The 20-year timeframe Slingerland refers to just scratches the surface of the depth of planning she has in mind. She wants oil sands mining companies to look centuries or millennia into the future, knowing that the land they are working on will be a mine for only a brief time, but that geotechnical and geomorphic processes will act on the land over extended timeframes.

Tailings from oil sands operations are in a category of their own because of the length of time it takes for fine particles to settle. A 100-metre mound of pure tailings could take 100 years to settle and during that time its height could reduce to about 80 metres.

"As you can imagine, this has implications when designing a tailings dam for closure, ensuring it still sheds water and functions safely while these changes are occurring and after they've ceased," she said.

"How do you design for 10,000 years into the future?" she asks. "That's what we're trying to do-design with the end in mind. Right from the outset, we should ask ourselves what we want this land to look like after the mine closes. Do we want it to be green rolling hills? Let's design it for that. We should know what the end game looks like and design for that."

Mine sites need to be examined and planned in ever-expanding circles, starting with the mine itself, then the neighbouring land and its occupants and uses, and future possibilities. For example, while working on the prefeasibility closure landform design of a tailings pond for a major oil sands operator over the summer, Slingerland explored the possibility of building a higher berm to add capacity to the pond, while mimicking natural topographic features of the region.

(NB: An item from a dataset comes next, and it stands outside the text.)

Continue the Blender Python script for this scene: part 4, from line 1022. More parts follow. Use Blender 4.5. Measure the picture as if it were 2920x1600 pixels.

The problem was that this approach required a longer slope to support the berm-which would have encroached on property the company doesn't own.

Mine operators need to look carefully at the natural history of the area-from the geological forces that shaped the land, to the impact the mine will have on it, and what it could look like well into the future.

Mining companies are required by legislation to have plans for mine closures. But the approach Slingerland is proposing demands a level of detailed planning that has not yet been employed. Wilson says the difference is that companies today try to restore land formations created by engineers based on economics. "But an architect envisions the final product then thinks about how to build it. She is bringing that forward thinking to the process."

For example, Slingerland says mine plans should even take climate change into account.

"We cannot just mimic landform typology. We need to be asking what the landscape will look like 500 years from now. If climate change means the Boreal forest is moving, then why would you design the land for more of the same? That won't fly."

The economics of the mining industry are such that decommissioning costs are treated separately from design, build and operational budgets-leaving these costs out of the equation until years later makes an operation's numbers look better. But Slingerland is hopeful that the industry will begin to take realistic closure costs into account at the front end of mining operations.

"We keep hearing discussions about "No more tailings dams-this is unacceptable," she says. "The message seems to have gotten through but it's going to take a while to see action. Ideas like this (detailed, long-range planning) have been around, but we need more examples from industry to demonstrate that this isn't a financial liability."

In many cases, decommissioning costs grow because detailed planning takes place toward the end of a mine's life and there are unforeseen costs.

"You don't know everything you're going to need until you act something out," she explains. "If you start with a detailed inventory and analysis and you have that level of detail in your planning, it's easier to know what blanks you're going to have to fill in during implementation-otherwise, it (reclamation) is a discovery process all the way through."